Al teatro Comunale di Vicenza, beninteso, non c’è stato spettacolo, ma un’esecuzione oratoriale per molti aspetti accattivante, frutto di una iniziativa che ha visto il Progetto Bach creato un quindicennio fa dall’organista Margherita Dalla Vecchia con la collaborazione di Michael Radulescu trovare per la grande impresa la collaborazione di forze esecutive tedesche. Sul palco vicentino, la separazione fra le due orchestre e i due cori – predisposta da Bach – era una linea invisibile ma non evanescente. Il confronto, talvolta lo scontro fra le masse sonore, vocali e strumentali, è stato comunque apprezzabile pur nella concentrazione degli esecutori in poco spazio. Lo si è dovuto alla bacchetta di Isolde Kittel-Zerer, specialista capace di mantenere un saldo approccio unitario, tale da rendere in tutta la sua evidenza il respiro grandioso della grandiosa partitura, senza ignorarne i dettagli di stile, le particolarità coloristiche, la complessità di una scrittura che continuamente esce dalle coordinate di genere per spostare oltre il confine dell’espressività.

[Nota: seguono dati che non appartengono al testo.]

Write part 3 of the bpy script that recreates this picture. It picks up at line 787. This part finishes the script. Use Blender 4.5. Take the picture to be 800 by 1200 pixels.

La direttrice è stata assecondata da una formazione strumentale equilibrata e preparata, l’orchestra barocca Il Teatro Armonico, capace di delineare un suono corposo, lontano da certe quaresimali ristrettezze filologiche e tuttavia ben consapevole delle coordinate di stile, nella cavata degli archi non meno che nel colore dei fiati (con la tinta arcana degli oboi da caccia a caratterizzare l’intera esecuzione) e nell’efficacia di un fraseggio delle mobilissime dinamiche interne. In bella sintonia sono apparsi i due gruppi corali, precisi sia nella misura interiore dei Corali che nella ricchezza dei cori polifonici e nella drammaticità delle perorazioni come “turba”. Ad essi in vari momenti si sono affiancate con efficacia le voci bianche del conservatorio “Buzzolla” di Adria (Rovigo). Di livello la pattuglia dei solisti vocali, con il tenore Knut Schoch a fare del recitativo dell’Evangelista un luogo di raffinate sottigliezze belcantistiche e con il basso Stephan Zenkl a disegnare uno ieratico e sofferto Cristo. Bene anche il soprano Tanya Aspelmeier e soprattutto il contralto Anne-Beke Sontag. La sua parte è titolare delle pagine più emozionanti dell’intera partitura: la resa è stata caratterizzata dall’eleganza del timbro, dalla dolente e avvincente interiorità del fraseggio. Meno convincente il giovane basso Felix Heuser, voce educata ma leggera.
Accolto da un teatro quasi al completo e da vivissimo successo, il concerto era la seconda parte di un concentrato tour pre-pasquale che ha visto questa Passione secondo Matteo debuttare a Cremona e dopo Vicenza toccare anche il teatro Ristori di Verona e la Scuola Grande di San Rocco a Venezia.